Tuesday, October 21, 2008

My Friend




Misty Young, with her red bandanna and permed hair, asked the question,


"Who here hasn't kissed yet?"
We were in the 5th grade...
(yikes, I know...so young!).


There we were,

in a circle,

every boy paired up with a girl.


We were all technically "going out"

all though most of us didn't have the faintest idea what that meant.

And so, under the sun, on the playground asphalt,

my first kiss was with
(lasting all of .0005 seconds)
He was taller than a lot of the kids, fun, and kind. He had "asked me out" in between class periods. He was coming in from the trailers (where the Spanish Immersion kids were banished) and I passed him as I went in to Social Studies.

"Ashley, do you want to go out with me?"

I was happy to say "Yes" although,
again,


I had no idea what on earth it meant...

...And then Jr. High (an absolute blur)...

...and then High School.


I had a gift of not being able to keep a friend.

Had no social skills at all.

And so I would:

offend, steal a boyfriend,be catty, say something unkind, act jealous...

I burned through friends like a pack of firecrackers on the 4th.


Many days I would walk through the doors of the high school knowing that I was not liked.

AND

that I deserved to not be liked.


Many days It was an awful feeling. Scanning the crowded school benches, hoping to see a kind face, when there often wasn't one.

I would either work my way to the outside of a group, hoping to exist on their periphery without them noticing.

Or I would just continue to my locker to linger lonely until classes started.

Those halls felt like they were twenty miles long. A sea of people, an ocean of groups, and me...
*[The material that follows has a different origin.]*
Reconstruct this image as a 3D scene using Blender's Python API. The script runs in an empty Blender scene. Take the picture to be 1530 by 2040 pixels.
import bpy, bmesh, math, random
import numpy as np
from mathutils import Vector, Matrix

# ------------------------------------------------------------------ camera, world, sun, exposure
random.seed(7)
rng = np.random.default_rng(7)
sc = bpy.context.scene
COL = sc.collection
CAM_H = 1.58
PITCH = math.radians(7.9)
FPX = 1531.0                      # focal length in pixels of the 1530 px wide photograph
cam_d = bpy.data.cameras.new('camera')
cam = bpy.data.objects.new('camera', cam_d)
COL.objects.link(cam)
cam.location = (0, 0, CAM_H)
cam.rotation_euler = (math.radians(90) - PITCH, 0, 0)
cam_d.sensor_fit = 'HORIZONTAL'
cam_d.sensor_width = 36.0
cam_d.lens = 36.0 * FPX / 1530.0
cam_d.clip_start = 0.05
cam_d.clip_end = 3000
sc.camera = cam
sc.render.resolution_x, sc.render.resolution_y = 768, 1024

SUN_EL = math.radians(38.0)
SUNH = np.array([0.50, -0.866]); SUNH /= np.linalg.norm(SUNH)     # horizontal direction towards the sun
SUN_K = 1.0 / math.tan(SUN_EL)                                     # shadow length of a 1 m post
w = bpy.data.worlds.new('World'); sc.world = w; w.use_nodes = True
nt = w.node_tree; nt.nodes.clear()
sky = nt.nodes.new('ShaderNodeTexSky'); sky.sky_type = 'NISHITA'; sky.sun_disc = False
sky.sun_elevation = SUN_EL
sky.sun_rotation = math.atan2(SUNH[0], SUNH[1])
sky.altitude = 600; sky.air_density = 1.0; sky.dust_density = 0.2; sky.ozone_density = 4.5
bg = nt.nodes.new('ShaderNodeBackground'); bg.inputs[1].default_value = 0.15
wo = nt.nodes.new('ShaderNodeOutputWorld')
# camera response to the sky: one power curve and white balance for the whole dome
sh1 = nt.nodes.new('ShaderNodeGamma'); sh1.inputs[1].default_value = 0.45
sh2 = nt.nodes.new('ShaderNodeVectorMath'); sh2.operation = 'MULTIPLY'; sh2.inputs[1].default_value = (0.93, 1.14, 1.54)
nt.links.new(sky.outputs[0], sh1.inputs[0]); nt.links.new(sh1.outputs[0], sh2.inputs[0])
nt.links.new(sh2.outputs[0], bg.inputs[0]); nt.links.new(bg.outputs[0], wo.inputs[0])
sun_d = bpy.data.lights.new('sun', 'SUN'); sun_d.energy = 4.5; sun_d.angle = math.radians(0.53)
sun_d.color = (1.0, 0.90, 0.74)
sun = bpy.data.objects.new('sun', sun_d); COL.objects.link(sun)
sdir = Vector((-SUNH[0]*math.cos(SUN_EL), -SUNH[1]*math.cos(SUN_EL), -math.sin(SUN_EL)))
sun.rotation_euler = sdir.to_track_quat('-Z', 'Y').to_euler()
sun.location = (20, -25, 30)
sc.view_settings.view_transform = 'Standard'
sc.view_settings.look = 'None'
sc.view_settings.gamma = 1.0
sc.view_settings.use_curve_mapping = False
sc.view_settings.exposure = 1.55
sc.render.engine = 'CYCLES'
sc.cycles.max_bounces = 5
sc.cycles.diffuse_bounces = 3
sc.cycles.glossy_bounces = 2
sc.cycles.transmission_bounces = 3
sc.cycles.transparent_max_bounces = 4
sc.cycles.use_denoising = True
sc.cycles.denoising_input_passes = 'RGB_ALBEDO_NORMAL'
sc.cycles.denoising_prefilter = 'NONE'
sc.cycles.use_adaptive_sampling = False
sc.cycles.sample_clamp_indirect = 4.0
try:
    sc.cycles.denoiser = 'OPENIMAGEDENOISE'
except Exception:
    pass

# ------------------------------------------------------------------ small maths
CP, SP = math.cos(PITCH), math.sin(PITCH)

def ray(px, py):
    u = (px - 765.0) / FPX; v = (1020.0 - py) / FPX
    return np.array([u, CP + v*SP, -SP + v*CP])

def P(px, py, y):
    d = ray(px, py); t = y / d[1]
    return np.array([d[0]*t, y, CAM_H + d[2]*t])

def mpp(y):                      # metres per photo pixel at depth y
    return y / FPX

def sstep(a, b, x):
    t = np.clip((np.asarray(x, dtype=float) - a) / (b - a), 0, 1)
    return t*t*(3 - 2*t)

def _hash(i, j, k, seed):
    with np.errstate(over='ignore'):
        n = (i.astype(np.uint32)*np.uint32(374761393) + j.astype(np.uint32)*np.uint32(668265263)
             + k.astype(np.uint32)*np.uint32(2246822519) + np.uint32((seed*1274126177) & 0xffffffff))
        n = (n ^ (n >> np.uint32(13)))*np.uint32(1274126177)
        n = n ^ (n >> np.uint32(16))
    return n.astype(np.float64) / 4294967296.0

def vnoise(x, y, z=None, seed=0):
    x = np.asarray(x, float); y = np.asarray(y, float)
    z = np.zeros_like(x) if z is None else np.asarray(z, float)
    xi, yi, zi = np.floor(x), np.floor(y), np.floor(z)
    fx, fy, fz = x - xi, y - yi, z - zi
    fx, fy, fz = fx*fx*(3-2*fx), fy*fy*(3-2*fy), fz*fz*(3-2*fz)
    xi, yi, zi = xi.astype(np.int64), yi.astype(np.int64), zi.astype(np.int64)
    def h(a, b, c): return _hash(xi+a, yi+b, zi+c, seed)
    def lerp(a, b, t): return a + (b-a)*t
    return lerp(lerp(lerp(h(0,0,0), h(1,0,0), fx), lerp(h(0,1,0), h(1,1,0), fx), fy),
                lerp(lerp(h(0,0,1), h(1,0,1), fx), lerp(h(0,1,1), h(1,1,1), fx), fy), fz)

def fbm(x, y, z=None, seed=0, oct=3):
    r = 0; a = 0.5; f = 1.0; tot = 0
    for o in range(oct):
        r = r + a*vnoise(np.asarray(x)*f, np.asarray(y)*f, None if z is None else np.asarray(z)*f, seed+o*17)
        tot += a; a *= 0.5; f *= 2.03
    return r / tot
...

...floating amongst them all.

Once in a while I would spot my friend Hutch, and my heart would calm.
for a moment...I was safe. ...
I had A friend.
He still had a smile for me,
and made me feel like I belonged.


I am sure that he caught hell for it...from his friends...Nevertheless,

HE REMAINED KIND.



Around him, I felt whole, instead of fragmented and insecure.

I miss Hutch.

And indeed I was VERY blessed to call him my friend.

OFCOURSE,
I will Never forget him...

Come on, my first kiss, HOW, could I forget HIM?
(I miss you Hutch...thanks for everything)

5 comments:

Olive said...

thats really sweet ashley. I know those feelings. (though not quite the exact same) just be glad your not in high school anymore. :)

Ashley said...

Can't even tell you how glad I am that I am no longer in High School! All I can say is that it does END eventually, and life does get MUCH better! Plus, it makes for good comedy later in life. So, just think of it that way, you are going to have a lot of good material!! Love ya!

karen said...

I had no idea you experienced such dramatic malfeasance in high school! Sometimes, though, when I'm with a bunch of women, I feel like I'm still IN HIGH SCHOOL what with all the petty drama that still exists among modern-day women. Sigh. What's with us?

Ashley said...

Shocking isn't it! (Har har). Yeah, had a few rough patches, especially my senior year, when a lot of my friends graduated. Learned some good lessons the hard way. Like- people like you to the degree you make them like themselves. That is one I still need to work on!

heather telford photography said...

I totally remember you coming home from school in high school and all us friends would just say how BEAUTIFUL YOU WERE!!! I guess if I knew you in high school i would be to scared to talk to you too cause your so cute!! :) It is really nice when you do have it least one genuine friend in your life!!